The ephemera of No More Heroes III is also somewhat engaging. When I say ephemera, I mean basically everything that isn’t the ‘designated matches’ or the marquee boss fights. I found myself particularly fond of the trash collection mini-game, and even more fond of interacting with Jeanne, Travis’ rotund cat who you can pat and play fetch with. Beyond those things, there’s a fully-featured retro game in the form of ‘Deathman’ ( a colourful side scrolling beat em’ up that plays into the story) and a lot of collectables in the form of trading cards, capsule toys and graphic T Shirts. I made a sort of comfy ritual of changing Travis’ shirt at the start and end of each chapter.

It’s all this and more that makes No More Heroes III such a memorable experience. What other video games in 2021 have anime openings and endings for each major chapter? What other games are putting first-person horror sections in their 3rd person action games? The opportunities are there - perhaps now more than ever - for video games to ‘dare to be stupid’, and No More Heroes III might be one of the few brave enough to not just get stupid, but to get downright belligerent. No More Heroes III kicks conventional modern game design to the floor, and suplexes it once more for good measure.

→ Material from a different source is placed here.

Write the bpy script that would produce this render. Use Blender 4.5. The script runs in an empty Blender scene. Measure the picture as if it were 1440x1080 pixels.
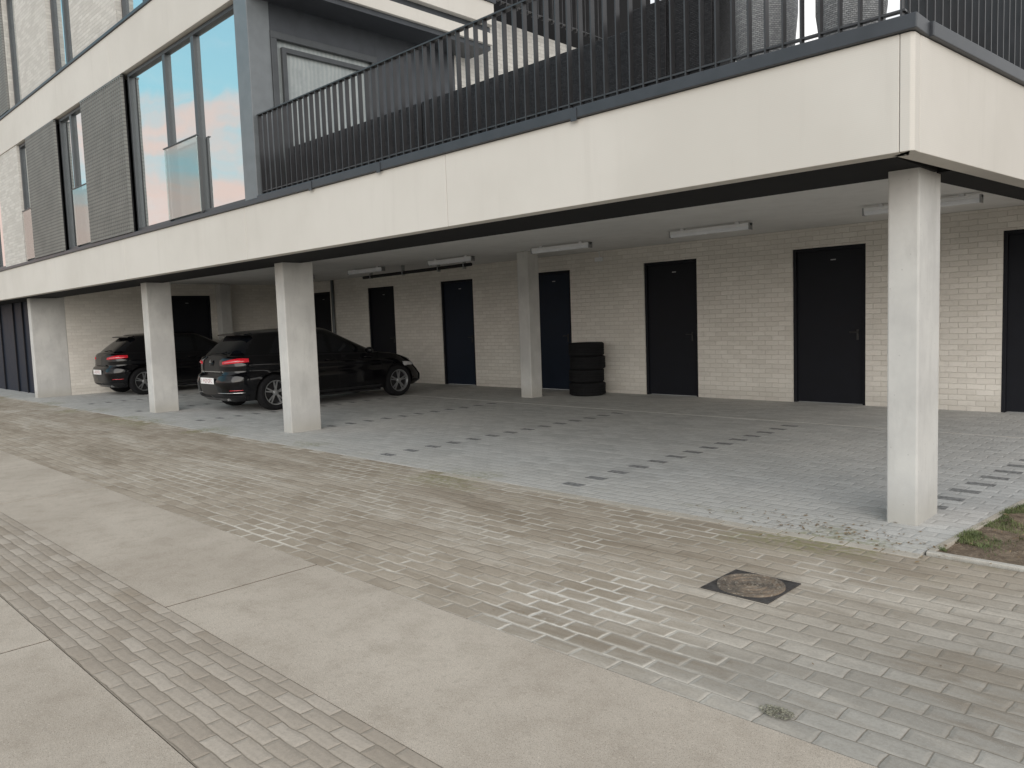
import bpy, bmesh, math, random
from mathutils import Vector, Matrix
random.seed(7)
D=bpy.data; SC=bpy.context.scene; COL=SC.collection
R=math.radians
# ------------------------------------------------------------ node helper
class G:
    def __init__(s,name):
        s.m=D.materials.new(name); s.m.use_nodes=True; s.nt=s.m.node_tree; s.nt.nodes.clear()
        s.out=s.nt.nodes.new('ShaderNodeOutputMaterial'); s.b=s.nt.nodes.new('ShaderNodeBsdfPrincipled')
        s.nt.links.new(s.b.outputs[0],s.out.inputs[0])
        s.co=s.n('ShaderNodeTexCoord').outputs['Object']
    def put(s,sock,v):
        if isinstance(v,bpy.types.NodeSocket): s.nt.links.new(v,sock)
        elif isinstance(v,(tuple,list)):
            v=list(v)
            try: sock.default_value=v
            except Exception: sock.default_value=(v+[1])[:4]
        else: sock.default_value=v
    def n(s,t,props=None,ins=None):
        x=s.nt.nodes.new(t)
        for k,v in (props or {}).items(): setattr(x,k,v)
        for k,v in (ins or {}).items(): s.put(x.inputs[k],v)
        return x
    def mix(s,f,a,b,bl='MIX'):
        x=s.n('ShaderNodeMix',{'data_type':'RGBA','blend_type':bl})
        s.put(x.inputs[0],f)
        for i,v in ((6,a),(7,b)):
            s.put(x.inputs[i],(tuple(v)+(1,)) if isinstance(v,(tuple,list)) else v)
        return x.outputs[2]
    def ma(s,op,a,b=0.0,c=False):
        x=s.n('ShaderNodeMath',{'operation':op,'use_clamp':c}); s.put(x.inputs[0],a); s.put(x.inputs[1],b); return x.outputs[0]
    def noise(s,sc,det=4,ro=.55,vec=None,dist=0):
        return s.n('ShaderNodeTexNoise',None,{'Vector':vec if vec is not None else s.co,'Scale':sc,'Detail':det,'Roughness':ro,'Distortion':dist}).outputs['Fac']
    def mr(s,v,a,b,c=0.0,d=1.0):
        x=s.n('ShaderNodeMapRange',{'interpolation_type':'SMOOTHSTEP'},{0:v,1:a,2:b,3:c,4:d}); return x.outputs[0]
    def scl(s,v,sc,vec=None):
        x=s.n('ShaderNodeVectorMath',{'operation':'MULTIPLY'}); s.put(x.inputs[0],vec if vec is not None else s.co); s.put(x.inputs[1],v); return x.outputs[0]
    def sep(s,vec=None):
        x=s.n('ShaderNodeSeparateXYZ',None,{0:vec if vec is not None else s.co}); return x.outputs
    def comb(s,x,y,z=0.0):
        return s.n('ShaderNodeCombineXYZ',None,{0:x,1:y,2:z}).outputs[0]
    def bump(s,h,st=.3,di=.01,nrm=None):
        ins={'Height':h,'Strength':st,'Distance':di}
        if nrm is not None: ins['Normal']=nrm
        return s.n('ShaderNodeBump',None,ins).outputs[0]
    def fin(s,col,rough=.8,met=0,nrm=None,spec=.5,**k):
        s.put(s.b.inputs['Base Color'],(tuple(col)+(1,)) if isinstance(col,(tuple,list)) else col)
        s.put(s.b.inputs['Roughness'],rough); s.put(s.b.inputs['Metallic'],met); s.put(s.b.inputs['Specular IOR Level'],spec)
        if nrm is not None: s.put(s.b.inputs['Normal'],nrm)
        for kk,v in k.items(): s.put(s.b.inputs[kk.replace('_',' ')],v)
        return s.m
def plain(name,col,rough=.6,met=0,var=.12,sc=6,bst=.08,spec=.5,**k):
    g=G(name); n=g.noise(sc,5); n2=g.noise(sc*14,3)
    c=g.mix(g.mr(n,.3,.7),tuple(x*(1-var) for x in col),tuple(min(1,x*(1+var)) for x in col))
    r=g.ma('ADD',g.ma('MULTIPLY',n,.15),rough-.07,True)
    return g.fin(c,r,met,g.bump(n2,bst,.003) if bst else None,spec,**k)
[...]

In doing so, it also manages to go back to its roots. This game feels very close to the first game in terms of structure. It moves away quietly from the streamlining measures of No More Heroes 2 and falls more in line with the game’s standard practice of grinding to reach the next boss fight. I generally prefer this to the second game’s approach, but I also didn’t feel the ‘grind’ of it as much as I did with the first game, as selling items made for quick cash and all of the designated matches and job minigames are short and snappy.

The strongest part of the package is the game’s combat system. Using the beam katana to dish out rapid strikes and activating dodge rolls at the very last second isn’t exactly up to the standard of character action, but it is a strong offering regardless. The natural pace of fights can sometimes slow to a crawl when you’re sent to the ground, but when you get into a flow state with it, it’s pretty fantastic. Hits have a satisfying weight to them, and the new abilities Travis has access to add a much needed dynamism to the whole affair.

The second strongest part is the aesthetic flair in the elements that aren’t the game’s 3D models or environments. The UI design is awesome, and I genuinely believe that the minimalist method by which the game displays the various healing and buffing sushi items is a masterclass in displaying information without cluttering a screen.

There is a lot to criticise about No More Heroes III, but the elements that are worth criticising aren’t where the game chooses to place its focus. You could probably talk for at least several minutes about the ways in which this game looks and performs bad for a 2021 video game, but you’d be absolutely wasting your time. Travis Touchdown doesn’t care. His talking cat Jeanne doesn’t care. You probably shouldn’t care either.

With all that being said, if you do care, there isn’t necessarily a defence for it. But for the people who don’t mind ignoring this game’s more dated components, there’s a tremendous amount to enjoy within it. It’s a game that surprises like no other has this year and one that ultimately left me with a lot of questions. I mean that in a good way, because I like thinking about games after I’m done with them. I have a feeling I’m going to be thinking about No More Heroes III for a long, long time, at least.

No More Heroes III gets a Skeletal Rating of a Broken Fibula - It’s essential, even if it does show the signs of /rocking a bit too hard/. If you can engage with No More Heroes III on it’s own punk rock terms, you’re bound to have a good time.